* START Provided data *

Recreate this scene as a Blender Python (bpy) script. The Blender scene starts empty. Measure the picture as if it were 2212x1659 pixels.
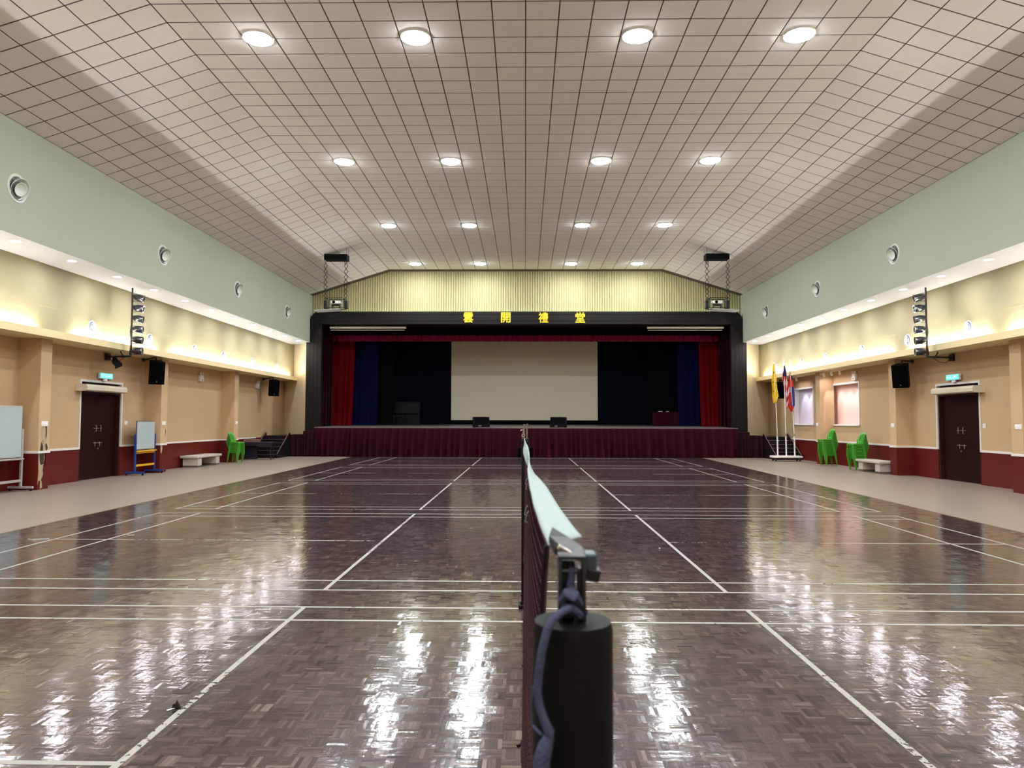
import bpy, bmesh, math, random
import numpy as np
from mathutils import Matrix, Vector
random.seed(7); rng = np.random.default_rng(11)
PI = math.pi
S = bpy.context.scene
COL = S.collection

# ------------------------------------------------------------------ camera, world, exposure
CF = 1597.22; CX, CH = 0.0035, 1.69304
CR = Vector((0.99983789, 0.01783507, 0.00247155))
CU = Vector((-0.00157896, -0.04988905, 0.99875352))
CW = Vector((-0.01793614, 0.99859551, 0.0498528))
cam = bpy.data.cameras.new('camera')
cam.sensor_fit = 'HORIZONTAL'; cam.sensor_width = 36.0; cam.lens = CF / 2212 * 36.0
cam.clip_start = 0.05; cam.clip_end = 200
cam.dof.use_dof = True; cam.dof.focus_distance = 9.0; cam.dof.aperture_fstop = 9.0
camo = bpy.data.objects.new('camera', cam); COL.objects.link(camo)
mw = Matrix.Identity(4)
for i in range(3):
    mw[i][0] = CR[i]; mw[i][1] = CU[i]; mw[i][2] = -CW[i]
mw[0][3] = CX; mw[1][3] = 0; mw[2][3] = CH
camo.matrix_world = mw
S.camera = camo
w = bpy.data.worlds.new('world'); S.world = w; w.use_nodes = True
w.node_tree.nodes['Background'].inputs[0].default_value = (0, 0, 0, 1)
w.node_tree.nodes['Background'].inputs[1].default_value = 0
S.view_settings.view_transform = 'Standard'; S.view_settings.look = 'None'
S.view_settings.gamma = 1; S.view_settings.use_curve_mapping = False
S.view_settings.exposure = 2.74
L_CEIL, L_DOWN, L_COVE, L_HEAD, L_TRACK = 40.0, 58.0, 20.5, 1.2, 50.0
S.cycles.max_bounces = 7; S.cycles.diffuse_bounces = 5; S.cycles.glossy_bounces = 3
S.cycles.transmission_bounces = 2; S.cycles.transparent_max_bounces = 6
S.cycles.caustics_reflective = False; S.cycles.caustics_refractive = False
S.cycles.sample_clamp_indirect = 4.0
S.cycles.use_adaptive_sampling = True; S.cycles.adaptive_threshold = 0.035

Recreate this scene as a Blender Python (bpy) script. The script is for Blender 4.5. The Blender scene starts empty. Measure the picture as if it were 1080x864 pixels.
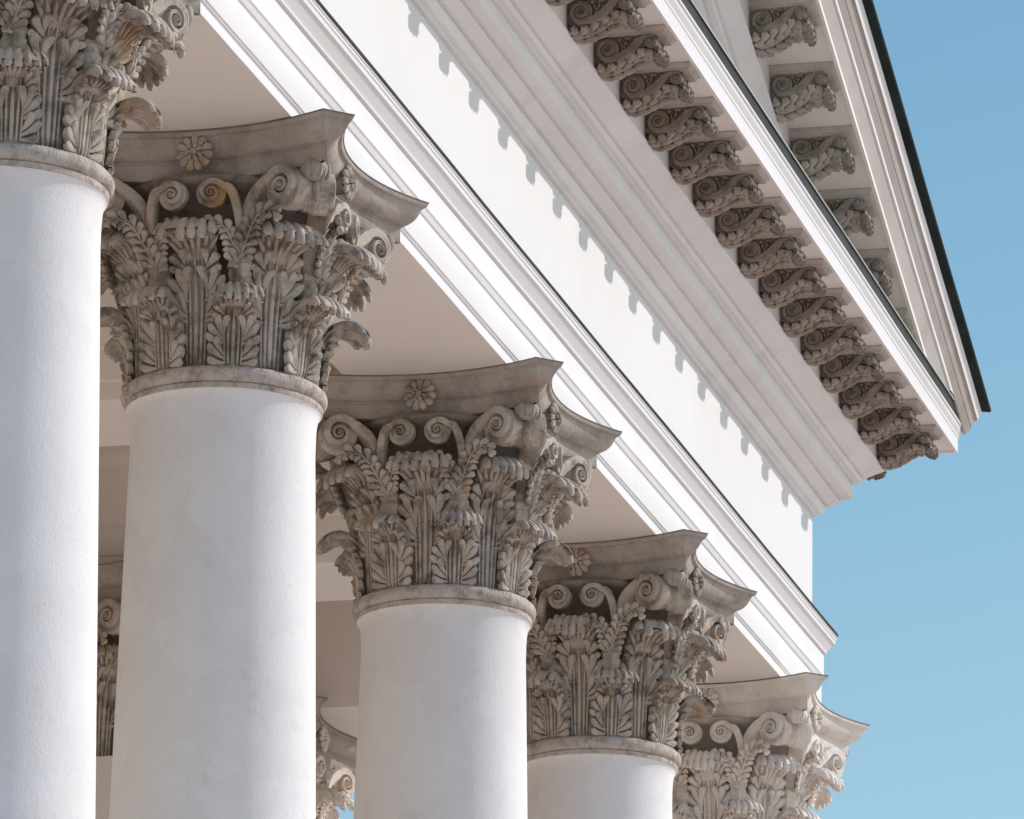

* END Provided data *

Short problem: Leave out all pictures, then copy the remaining material exactly.

Solution:
Recreate this scene as a Blender Python (bpy) script. The Blender scene starts empty. Measure the picture as if it were 2212x1659 pixels.
import bpy, bmesh, math, random
import numpy as np
from mathutils import Matrix, Vector
random.seed(7); rng = np.random.default_rng(11)
PI = math.pi
S = bpy.context.scene
COL = S.collection

# ------------------------------------------------------------------ camera, world, exposure
CF = 1597.22; CX, CH = 0.0035, 1.69304
CR = Vector((0.99983789, 0.01783507, 0.00247155))
CU = Vector((-0.00157896, -0.04988905, 0.99875352))
CW = Vector((-0.01793614, 0.99859551, 0.0498528))
cam = bpy.data.cameras.new('camera')
cam.sensor_fit = 'HORIZONTAL'; cam.sensor_width = 36.0; cam.lens = CF / 2212 * 36.0
cam.clip_start = 0.05; cam.clip_end = 200
cam.dof.use_dof = True; cam.dof.focus_distance = 9.0; cam.dof.aperture_fstop = 9.0
camo = bpy.data.objects.new('camera', cam); COL.objects.link(camo)
mw = Matrix.Identity(4)
for i in range(3):
    mw[i][0] = CR[i]; mw[i][1] = CU[i]; mw[i][2] = -CW[i]
mw[0][3] = CX; mw[1][3] = 0; mw[2][3] = CH
camo.matrix_world = mw
S.camera = camo
w = bpy.data.worlds.new('world'); S.world = w; w.use_nodes = True
w.node_tree.nodes['Background'].inputs[0].default_value = (0, 0, 0, 1)
w.node_tree.nodes['Background'].inputs[1].default_value = 0
S.view_settings.view_transform = 'Standard'; S.view_settings.look = 'None'
S.view_settings.gamma = 1; S.view_settings.use_curve_mapping = False
S.view_settings.exposure = 2.74
L_CEIL, L_DOWN, L_COVE, L_HEAD, L_TRACK = 40.0, 58.0, 20.5, 1.2, 50.0
S.cycles.max_bounces = 7; S.cycles.diffuse_bounces = 5; S.cycles.glossy_bounces = 3
S.cycles.transmission_bounces = 2; S.cycles.transparent_max_bounces = 6
S.cycles.caustics_reflective = False; S.cycles.caustics_refractive = False
S.cycles.sample_clamp_indirect = 4.0
S.cycles.use_adaptive_sampling = True; S.cycles.adaptive_threshold = 0.035

Recreate this scene as a Blender Python (bpy) script. The script is for Blender 4.5. The Blender scene starts empty. Measure the picture as if it were 1080x864 pixels.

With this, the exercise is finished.